Michael’s M&A Playbook: After-Action Reviews in M&A
Continuous improvement is a fundamental concept many companies have applied for decades to learn from past problems. You can use various methods to implement it, such as Kaizen or Lean Six Sigma. In its simplest form, companies use a lessons-learned process. Another helpful tool that facilitates this process is the After-Action Review (AAR).
AARs were initially developed by the U.S. Army in the 1970s and provide a structured approach for analyzing past actions, processes, and outcomes. Companies were quick to use this approach because of its simplicity and effectiveness, and you can find many publications about AARs and their application in the business world.
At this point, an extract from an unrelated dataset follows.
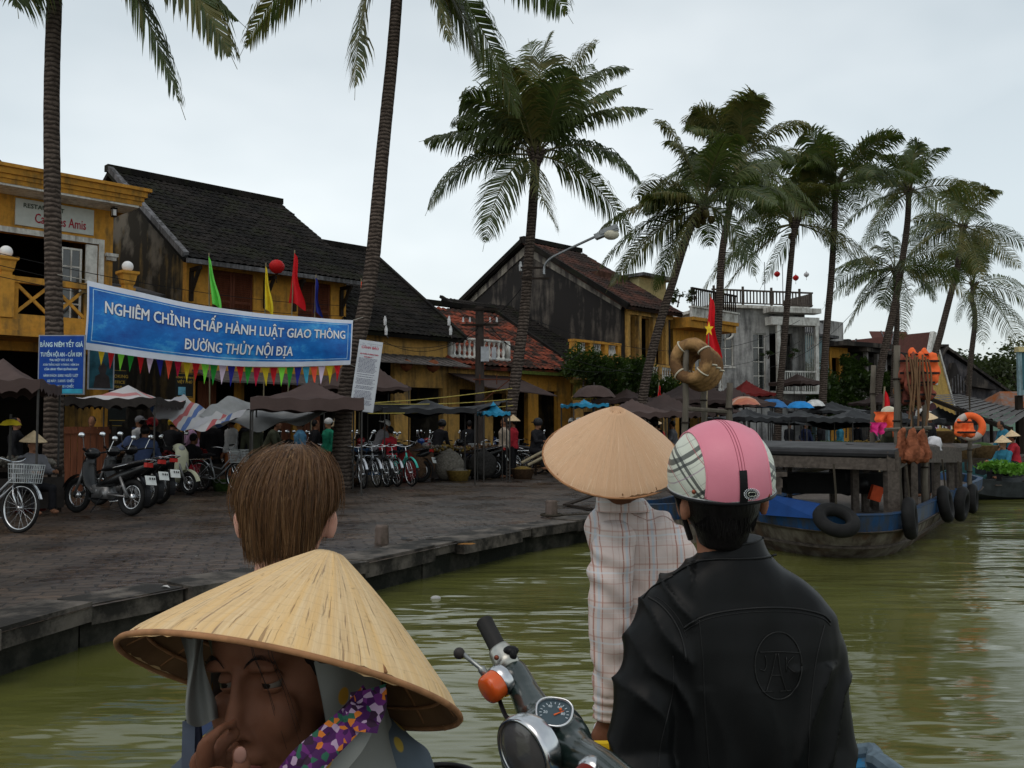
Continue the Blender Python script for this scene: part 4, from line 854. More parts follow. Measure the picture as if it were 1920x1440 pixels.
# flags
def flag(name, label, top, bot, Y, wpx, col, lean=0, cat='flag', pole=True, group='plain festival flags', drop=None):
    t0 = P(*top, Y); t1 = P(*bot, Y); root = empty(name, (t0.x, t0.y, 0), label, cat, group); h_ = (t0-t1).z; w_ = 1.5*wpx/F*Y; rnd = random.Random(int(top[0]))
    b = MB(); nn = 14; ph = rnd.random()*6
    def fn(u, v):
        p = t1.lerp(t0, v); wd = w_*(1-v)**.55*(.55+.45*math.sin(1.2+v*3+ph)**2) if v < 1 else 0
        return p+V(wd*u, .10*math.sin(u*9+v*2+ph)*(1-v), -.12*u*(1-v)*h_+.05*math.sin(u*5)*(1-v))
    b.grid(8, nn, fn); b.build('flag_cloth', mat('flag_'+col, {'lime': (.16, .68, .10), 'yellow': (.72, .55, .03), 'red': (.55, .012, .018), 'navy': (.02, .03, .22), 'orange': (.90, .12, .06)}[col], .6, var=.12), root, True)
    if pole:
        z0 = t1.z-(h_*.7 if drop is None else drop); b = MB(); b.tube([V(t1.x-.02, t0.y+.03, z0), V(t0.x, t0.y+.03, t0.z+.08)], .018, 6); b.build('pole', mat('bamboo_pole', (.20, .17, .11), .6), root)
    return root
flag('festival_flag', 'lime green flag drooping on a pole before the left shutter', (391, 480), (398, 572), 22.3, 14, 'lime', drop=3.2)
flag('festival_flag', 'yellow flag drooping on a pole before the shophouse wall', (498, 498), (497, 582), 23.6, 12, 'yellow', drop=3.2)
flag('festival_flag', 'large plain red flag on a pole before the right shutter', (552, 474), (541, 568), 24, 22, 'red', drop=3.2)
flag('festival_flag', 'navy blue flag drooping on a pole before the right shutter', (592, 520), (587, 586), 24.6, 13, 'navy', drop=3.2)
flag('festival_flag', 'orange-red flag half hidden behind the second palm trunk', (677, 527), (676, 600), 25.3, 10, 'orange', drop=3.2)
nf = flag('star_flag', 'red flag with a yellow star hanging on a pole between the palms', (1332, 556), (1322, 662), 22, 22, 'red', group=None, drop=2.6)
st = MB(); c_ = P(1329, 617, 21.72); sr = .19
pts = [c_+V(math.sin(2*math.pi*k/10)*(sr if k % 2 == 0 else sr*.4)*.62, -.02, math.cos(2*math.pi*k/10)*(sr if k % 2 == 0 else sr*.4)) for k in range(10)]
st.prism(pts, (0, .01, 0)); st.build('star', mat('star_yellow', (.75, .50, .03), .6), nf)
flag('pennant_flag', 'small red flag low among the brown canopies', (1236, 722), (1232, 748), 27, 8, 'red', group='small red flags', drop=1)
flag('pennant_flag', 'tall red pennant beside the helmeted man on the moored boat', (1660, 732), (1649, 792), 19, 16, 'red', group='small red flags', drop=1.2)
lantern(P(519, 500, 24.4), .21, LANT_R, 'red heart-shaped silk lantern hanging under the shophouse eave', 'lanterns under the eaves')
LANT_O = mat('brown_orange_lantern', (.16, .05, .02), .6)
lantern(P(762, 685, 28.5), .2, LANT_O, 'brown round lantern hanging left of the wide ochre pillar', 'lanterns under the eaves', False); lantern(P(812, 686, 29.2), .22, LANT_O, 'brown round lantern hanging right of the wide ochre pillar', 'lanterns under the eaves', False)
# magenta banner on the shophouse
mb_ = empty('shop_banner', None, 'narrow magenta banner with a yellow end across the shophouse front', 'banner', M=gm(B) @ Matrix.Translation((1.95, -.35, 3.7)))
b = M_(mb_); b.box2((.75, 0, 0), (3.3, .02, .42)); b.build('banner_cloth', mat('magenta_cloth', (.28, .02, .12), .5), mb_); b = M_(mb_); b.box2((0, 0, .05), (.749, .02, .45)); b.build('banner_end', mat('yellow_print', (.45, .38, .10), .5, var=.4), mb_)
sign_text(mb_, 'CHÚC MỪNG NĂM MỚI', 2.0, .12, .24, mat('banner_white_cloth'), bold=.004)
# shop signs at B
SB_BK = mat('sign_black', (.012, .014, .013), .5); SB_GD = mat('sign_gold', (.35, .22, .03), .5)
def shop_sign(px, py0, py1, wpx, Y, lines, label, pic=False, name='shop_sign'):
    c0 = P(px, py1, Y); c1 = P(px, py0, Y); w_ = wpx/F*Y; g = empty(name, None, label, 'sign', 'shop signs', M=frame((c0.x-w_*.35, c0.y, c0.z), U)); h_ = c1.z-c0.z; w_ *= .95
    b = M_(g); b.box2((0, 0, 0), (w_, .03, h_)); b.build('sign_board', SB_BK, g); b = M_(g)
    for q_ in ((0.02, .02, w_-.02, .03), (.02, h_-.03, w_-.02, h_-.02)): b.box2((q_[0], -.004, q_[1]), (q_[2], -.001, q_[3]))
    b.build('sign_edge', SB_GD, g)
    for i, (s_, sz) in enumerate(lines): sign_text(g, s_, w_/2, h_-.06-sum(l[1]*1.35 for l in lines[:i+1]), sz, SB_GD, v=-.005, bold=.002)
    if pic: b = M_(g); b.box2((.06, -.006, .06), (w_-.2, -.001, h_*.42)); b.build('sign_picture', mat('picture_blue', (.12, .32, .42), .5, var=.6, scale=5), g)
    return g
shop_sign(215, 692, 790, 34, 22.6, [('BOOKING', .11), ('OFFICE', .11), ('TOUR', .08)], 'black sign with gold lettering BOOKING OFFICE behind the striped canopy')
shop_sign(342, 698, 745, 36, 22.2, [('CÔNG TY TNHH', .06), ('VIỆT PHÚ', .09)], 'black and gold shop sign with a blue picture left of the yellow post', True)
shop_sign(212, 762, 800, 28, 22.6, [('TRAVEL', .09), ('CENTER', .09)], 'small black and gold sign lower down under the striped canopy')
shop_sign(343, 765, 805, 36, 22.2, [('TAILOR', .08), ('SHOES', .08), ('BAGS', .08)], 'tall black and gold sign low beside the yellow post')
g = empty('poster', None, 'large blue-green poster beside the blue price board', 'poster', M=frame(P(164, 730, 20.2), U))
b = M_(g); b.box2((0, 0, 0), (.58, .03, 1.0)); b.build('poster_frame', mat('frame_aluminium'), g); b = M_(g); b.box2((.03, -.006, .03), (.55, -.001, .97)); b.build('poster_print', mat('poster_teal', (.015, .06, .08), .5, var=.7, scale=3), g)
b = M_(g); hb = []; 
b.prism([(.12, -.009, .04), (.5, -.009, .04), (.46, -.009, .3), (.38, -.009, .36), (.41, -.009, .5), (.34, -.009, .6), (.26, -.009, .58), (.22, -.009, .47), (.26, -.009, .36), (.16, -.009, .3)], (0, .0025, 0)); b.build('poster_portrait', mat('poster_dark', (.03, .025, .025), .5), g)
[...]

By encouraging open discussions and fostering a learning culture, AARs enable individuals and teams to identify their strengths, uncover issues and areas for improvement, and drive actions to achieve future success. This article will explore the importance of AARs, their benefits, and how companies can effectively implement them in M&A.
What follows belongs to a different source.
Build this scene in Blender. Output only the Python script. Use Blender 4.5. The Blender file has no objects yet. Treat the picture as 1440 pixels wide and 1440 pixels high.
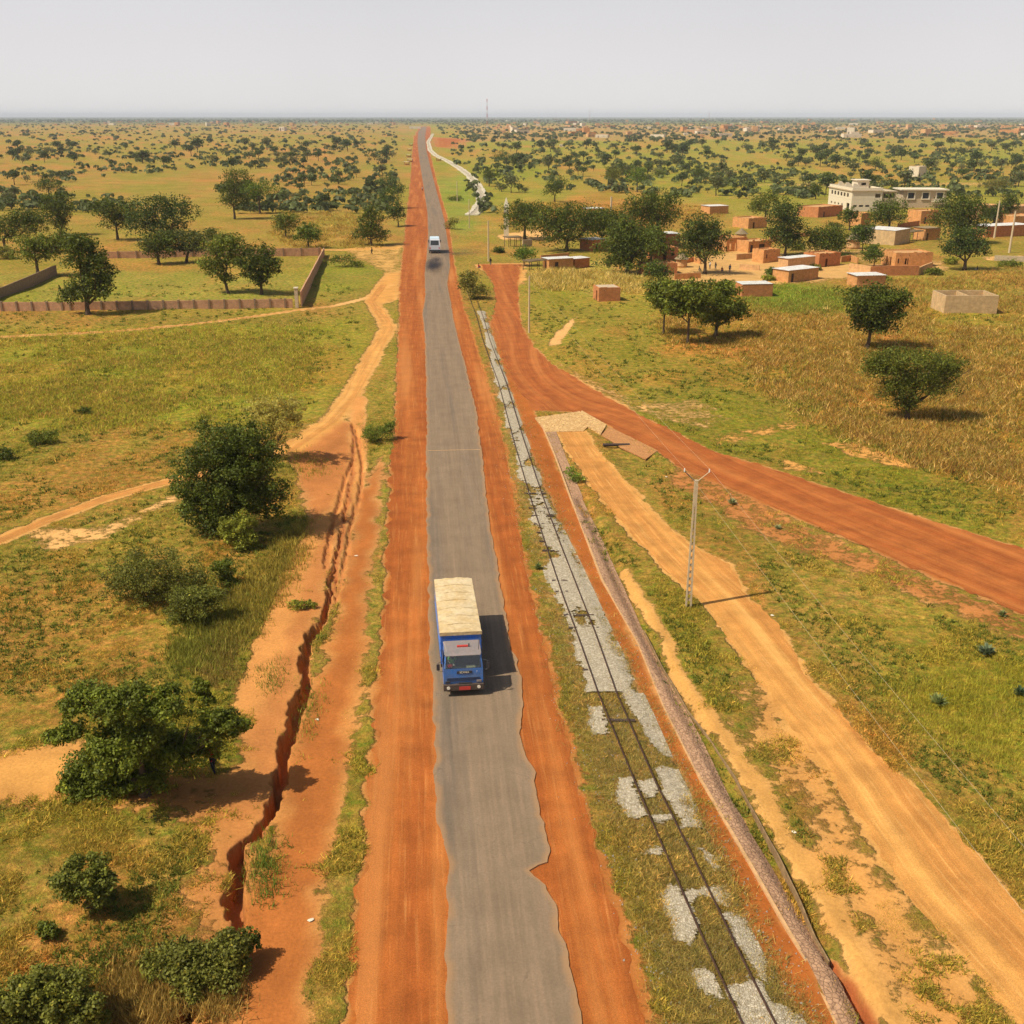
import bpy, bmesh, math, random
import numpy as np
from mathutils import Vector, Matrix
rng = np.random.default_rng(11); random.seed(11)
S = bpy.context.scene; COL = S.collection
# ------------------------------------------------------------------ camera geometry (pixels of a 1440 square photograph -> metres)
F = 1500.0; H = 33.4; P = math.atan(557/1500.0); cP, sP = math.cos(P), math.sin(P)
def G(u, v, z=0.0):
    a = (u-720)/F; b = (720-v)/F
    dy = cP+b*sP; dz = -sP+b*cP; t = (z-H)/dz
    return Vector((a*t, dy*t, z))
def Ga(pts, z=0.0):
    p = np.asarray(pts, float); a = (p[:, 0]-720)/F; b = (720-p[:, 1])/F
    dy = cP+b*sP; dz = -sP+b*cP; t = (z-H)/dz
    return np.stack([a*t, dy*t], 1)
def at_depth(u, v, Y):
    a = (u-720)/F; b = (720-v)/F; dy = cP+b*sP; t = Y/dy
    return Vector((a*t, Y, H+(-sP+b*cP)*t))
def zcam(p): return p.y*cP+(H-p.z)*sP
def ss(e0, e1, x):
    t = np.clip((x-e0)/(e1-e0), 0, 1); return t*t*(3-2*t)
# ------------------------------------------------------------------ value noise
_T = np.random.default_rng(3).random((256, 256))
def vnoise(x, y):
    xi = np.floor(x).astype(int); yi = np.floor(y).astype(int); fx = x-xi; fy = y-yi
    fx = fx*fx*(3-2*fx); fy = fy*fy*(3-2*fy)
    a = _T[xi & 255, yi & 255]; b = _T[(xi+1) & 255, yi & 255]; c = _T[xi & 255, (yi+1) & 255]; d = _T[(xi+1) & 255, (yi+1) & 255]
    return (a*(1-fx)+b*fx)*(1-fy)+(c*(1-fx)+d*fx)*fy
def fbm(x, y, o=4):
    s = 0; w = 1; t = 0
    for i in range(o):
        s = s+w*vnoise(x*2**i+17.3*i, y*2**i+5.1*i); t += w; w *= .5
    return s/t
# ------------------------------------------------------------------ distances to outlines
def seg_dist(X, Y, poly, closed=False, maxd=1e9):
    d = np.full(X.shape, 1e9)
    n = len(poly); m = n if closed else n-1
    for i in range(m):
        ax, ay = poly[i]; bx, by = poly[(i+1) % n]
        ex, ey = bx-ax, by-ay; L = ex*ex+ey*ey+1e-9
        t = np.clip(((X-ax)*ex+(Y-ay)*ey)/L, 0, 1)
        d = np.minimum(d, np.hypot(X-ax-t*ex, Y-ay-t*ey))
    return d
def inside(X, Y, poly):
    c = np.zeros(X.shape, bool); n = len(poly); j = n-1
    for i in range(n):
        xi, yi = poly[i]; xj, yj = poly[j]
        cond = ((yi > Y) != (yj > Y)) & (X < (xj-xi)*(Y-yi)/((yj-yi) if yj != yi else 1e-9)+xi)
        c ^= cond; j = i
    return c
def region(X, Y, poly, pad):
    return (X > poly[:, 0].min()-pad) & (X < poly[:, 0].max()+pad) & (Y > poly[:, 1].min()-pad) & (Y < poly[:, 1].max()+pad)
def poly_w(X, Y, poly, soft, grow=0.0):
    out = np.zeros(X.shape); m = region(X, Y, poly, soft+abs(grow)+1)
    if not m.any(): return out
    x, y = X[m], Y[m]; d = seg_dist(x, y, poly, True); sd = np.where(inside(x, y, poly), d, -d)+grow
    out[m] = ss(-soft, soft, sd); return out
def line_w(X, Y, line, hw, soft):
    out = np.zeros(X.shape); m = region(X, Y, line, hw+soft+1)
    if not m.any(): return out
    out[m] = 1-ss(hw-soft, hw+soft, seg_dist(X[m], Y[m], line)); return out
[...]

How to Conduct an Effective AAR
AARs follow four basic questions:
Intended outcome: What did we intend to accomplish?
Actual result: What did we do, and what actually happened?
Understanding the actual result: Why did it happen that way?
Improvement actions: What and how can we improve?
Looks simple? It is, which is the reason why many companies started implementing it. To get the full benefits of AARs, conducting them effectively is crucial. Here are some critical steps and tips.
Set clear objectives. Before conducting an AAR, establish the specific objectives and goals you hope to achieve. It will help guide the discussion and ensure that everyone stays on track.
Gather input from all participants. Including all relevant stakeholders in the AAR process is essential, from team members to supervisors. Each person will have a unique perspective and valuable insights to contribute.
Focus on facts and data. AARs should focus on objective data and measurable outcomes rather than subjective opinions. It will help you identify concrete areas for improvement and make data-driven decisions.
Encourage open, honest communication. AARs are most effective when everyone feels comfortable sharing their thoughts and feedback. Create a safe space where people can express their opinions without fear of reprisal. Consider whether to make some of the comments confidential to the team. It supports open discussions.
Assign action items. Once you've identified specific areas for improvement, assign action items to individuals or teams. Follow up on these action items in subsequent AARs to track progress and ensure accountability.
The Key Benefits of AARs
Let’s look at the advantages of AARs. One of the main benefits of AARs is that they help businesses make better decisions. They promote a learning culture. By reflecting on past projects or initiatives, companies can identify what worked well and what didn't and use that information to inform future decisions. It increases the chances of success for future endeavors and helps businesses avoid making the same mistakes twice.
Another benefit of AARs is that they promote collaboration within a team. By bringing together individuals who played different roles in a project, AARs encourage open communication and foster a spirit of partnership, leading to improved relationships and more effective teamwork.
AARs also provide valuable learning and growth opportunities for employees. By reflecting on past successes and failures, employees can gain insights into their strengths and weaknesses and identify areas where they can improve. This helps individuals grow and develop professionally and can lead to a more skilled and talented workforce overall.
Accountability for outcomes is crucial in businesses, and AARs enable individuals and teams to take ownership of their actions. By encouraging self-reflection and identifying areas for improvement, AARs help build a sense of responsibility among team members.
Overall, the key benefits of AARs are improved decision-making, better collaboration, and enhanced learning and growth opportunities for employees. By leveraging the power of AARs, businesses can make meaningful improvements step-by-step that will help them achieve their goals and drive success in the future.
After-Action Reviews in M&A
If you consider M&A one of the many tools management has available to achieve the company's long-term goals, it is clear that AARs are also an excellent tool to improve your M&A results. Following the outline above, here are some tips.
Align the approach for M&A with your company's person or team responsible for AARs in your company. In many companies, this is the PMO (Project Management Office). In most cases, you can use the same processes and templates. Adjust them to the M&A process if needed.
Include AARs in your M&A process document and formalize their use. Be consistent and make participation mandatory. AARs should become a standard step in your M&A process, not an exceptional one.
Like with AARs in general, focus on opportunities. Stop finger-pointing and work on plans to improve results. Underline the aspect of forward-looking actions for your next M&A transactions.
Discuss all five steps of the M&A process, not only the time after the closing. Ensure that you involve pre- and post-closing teams in the reviews.
Document the analysis and findings in an AAR report, including benchmarks to other M&A processes inside and outside your company. Understanding whether you improve step-by-step and how other companies perform is essential.
AARs Can be a Game-Changer
Incorporating AARs into your M&A operations can be a game-changer. These reviews provide valuable insights that can improve your M&A results, promote a culture of continuous learning and growth, and identify areas for improvement. By conducting AARs effectively, you can take your M&A approach and operational process to the next level. Remember, reflection is not just a one-time event but a continuous process that helps your business succeed.